Avec Momentum, Omnibus est l'une des familles artistiques auxquelles Sylvie Moreau revient constamment. Elle sera de Jabbarnack, spectacle «bipolaire» où il est question d'indignation... et d'inaction.

Dans le mot Jabbarnack, on reconnaît le juron qui sert parfois à dire l'ampleur de notre indignation. Les lecteurs de Lewis Carroll, eux, devineront que le titre de la nouvelle création de la compagnie Omnibus est inspiré du Jabberwocky, poème tiré de De l'autre côté du miroir, la suite d'Alice au pays des merveilles.

Ces quelques vers écrits dans une langue inventée (nonsense poetry en anglais) parlent d'un fils à qui son père demande d'aller terrasser un monstre au milieu de la forêt. La métaphore est reprise dans Jabbarnack, oeuvre commune de Jean Asselin et Réal Bossé. «Mais le fils ne fera pas comme on peut le penser et le monstre ne sera pas ce qu'on peut imaginer», précise toutefois Sylvie Moreau.

Les deux maîtres d'oeuvre du spectacle avaient envie de s'attaquer au conformisme et aux bien-pensants, aux voix réactionnaires et aux automatismes progressistes. Des discours qui, «quand ils ne sont qu'à la mode», constituent deux versants «de la même bullshit», selon la comédienne. «C'est un peu de cet état de fait dont on veut rendre compte», ajoute-t-elle.

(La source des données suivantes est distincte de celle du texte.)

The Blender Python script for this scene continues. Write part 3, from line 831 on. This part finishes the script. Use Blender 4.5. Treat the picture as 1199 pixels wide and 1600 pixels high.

Le fossé entre la facilité à exprimer sa dissidence sur Facebook et la difficulté de passer à l'action fait aussi partie des préoccupations du spectacle. «On est lâches, immobiles, on se laisse dire des lieux communs, juge Sylvie Moreau. On participe à un cri global, mais on n'est pas prêts à poser des gestes au quotidien.»

Retour au mime

L'actrice revient avec bonheur dans le giron d'Omnibus. Sa rencontre avec le mime, par l'entremise de Jean Asselin, fut une «illumination» lorsqu'elle étudiait à l'École supérieure de théâtre de l'UQAM, où elle a d'ailleurs connu Réal Bossé. Parmi une cohorte qui tendait vers la mouvance Actors' Studio («l'approche thérapeutique du théâtre», dit-elle), ils étaient de ceux qui croyaient davantage au détachement qu'évoque Diderot dans Paradoxe sur le comédien.

Le mime lui est apparu comme une forme de «solfège pour l'acteur», un «vocabulaire concret» tout désigné pour entraîner et exploiter son principal outil de travail: son corps. Des années plus tard, elle a encore une nette préférence pour le théâtre qui n'est pas réaliste.

«Je crois beaucoup à la possibilité de montrer le réel différemment, pour qu'il soit plus acceptable et qu'on y réfléchisse mieux ou différemment.» Jabbarnack serait ainsi un spectacle «bipolaire» où se côtoient un espace poétique livré par les corps et des moments de bascule vers le texte ou des comportements plus «ordinaires».

«Ce qu'on souhaite, c'est que le cerveau du spectateur se trouve devant des contradictions constantes, dit-elle. Comme on l'est souvent dans la vie.»

Du 27 mars au 21 avril à Espace libre.